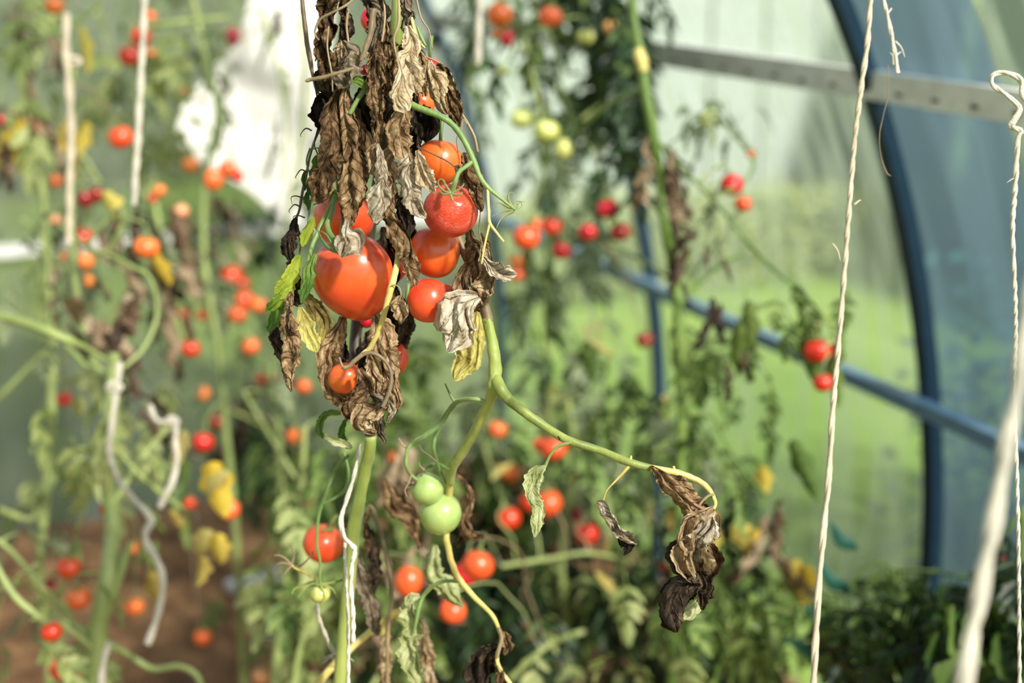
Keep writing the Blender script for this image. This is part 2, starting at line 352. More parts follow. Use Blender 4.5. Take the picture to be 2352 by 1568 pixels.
def hoop(name, Y, lbl, w=.030, dp=.024, off=.012):
    V, Fc = [], []
    n = 60
    for i in range(n + 1):
        a, b = arch_pt(i / n, off), arch_pt(i / n, off + dp)
        V += [(a.x, Y - w / 2, a.z), (a.x, Y + w / 2, a.z), (b.x, Y + w / 2, b.z), (b.x, Y - w / 2, b.z)]
    for i in range(n):
        for s in range(4):
            Fc.append((4 * i + s, 4 * i + (s + 1) % 4, 4 * i + 4 + (s + 1) % 4, 4 * i + 4 + s))
    Fc += [(3, 2, 1, 0), tuple(4 * n + s for s in range(4))]
    return tag(mesh_obj(name, V, Fc, M['steel'], smooth=False), kind='structure', label=lbl)
hoop('trim_2', 1.874, 'dark blue steel hoop arching up the right wall nearest the camera')
hoop('trim_3', 2.874, 'second steel hoop of the right wall behind the tomato plants')
hoop('trim_4', 3.84, 'steel hoop in the far corner of the greenhouse')
# lower rail, a square tube
def rail(name, x, z, y0, y1, hw, hh, mat, lbl):
    v, f = box_geo(Vector((x, (y0 + y1) / 2, z)), Vector((hw, 0, 0)), Vector((0, (y1 - y0) / 2, 0)), Vector((0, 0, hh)))
    return tag(mesh_obj(name, v, f, mat, smooth=False), kind='structure', label=lbl)
rail('trim_5', 1.610, .805, -.6, 3.80, .013, .013, plain('pale blue steel', c(110, 140, 166), .4, .1), 'blue grey square steel rail running low along the right wall')
# upper rail: punched galvanised profile with lips
z0, x0 = 1.367, 1.455
parts = []
for (cx, cz, hx, hz) in ((0, 0, .0012, .022), (.010, .0215, .010, .0012), (.010, -.0215, .010, .0012), (.0195, .0175, .0012, .005), (.0195, -.0175, .0012, .005)):
    parts.append(box_geo(Vector((x0 + cx, 1.6, z0 + cz)), Vector((hx, 0, 0)), Vector((0, 2.2, 0)), Vector((0, 0, hz))))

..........

| WHAT YOU HAVE TO DO |
All of the lines above should be printed exactly, minus the pictures.

| IN RESPONSE |
Keep writing the Blender script for this image. This is part 2, starting at line 352. More parts follow. Use Blender 4.5. Take the picture to be 2352 by 1568 pixels.
def hoop(name, Y, lbl, w=.030, dp=.024, off=.012):
    V, Fc = [], []
    n = 60
    for i in range(n + 1):
        a, b = arch_pt(i / n, off), arch_pt(i / n, off + dp)
        V += [(a.x, Y - w / 2, a.z), (a.x, Y + w / 2, a.z), (b.x, Y + w / 2, b.z), (b.x, Y - w / 2, b.z)]
    for i in range(n):
        for s in range(4):
            Fc.append((4 * i + s, 4 * i + (s + 1) % 4, 4 * i + 4 + (s + 1) % 4, 4 * i + 4 + s))
    Fc += [(3, 2, 1, 0), tuple(4 * n + s for s in range(4))]
    return tag(mesh_obj(name, V, Fc, M['steel'], smooth=False), kind='structure', label=lbl)
hoop('trim_2', 1.874, 'dark blue steel hoop arching up the right wall nearest the camera')
hoop('trim_3', 2.874, 'second steel hoop of the right wall behind the tomato plants')
hoop('trim_4', 3.84, 'steel hoop in the far corner of the greenhouse')
# lower rail, a square tube
def rail(name, x, z, y0, y1, hw, hh, mat, lbl):
    v, f = box_geo(Vector((x, (y0 + y1) / 2, z)), Vector((hw, 0, 0)), Vector((0, (y1 - y0) / 2, 0)), Vector((0, 0, hh)))
    return tag(mesh_obj(name, v, f, mat, smooth=False), kind='structure', label=lbl)
rail('trim_5', 1.610, .805, -.6, 3.80, .013, .013, plain('pale blue steel', c(110, 140, 166), .4, .1), 'blue grey square steel rail running low along the right wall')
# upper rail: punched galvanised profile with lips
z0, x0 = 1.367, 1.455
parts = []
for (cx, cz, hx, hz) in ((0, 0, .0012, .022), (.010, .0215, .010, .0012), (.010, -.0215, .010, .0012), (.0195, .0175, .0012, .005), (.0195, -.0175, .0012, .005)):
    parts.append(box_geo(Vector((x0 + cx, 1.6, z0 + cz)), Vector((hx, 0, 0)), Vector((0, 2.2, 0)), Vector((0, 0, hz))))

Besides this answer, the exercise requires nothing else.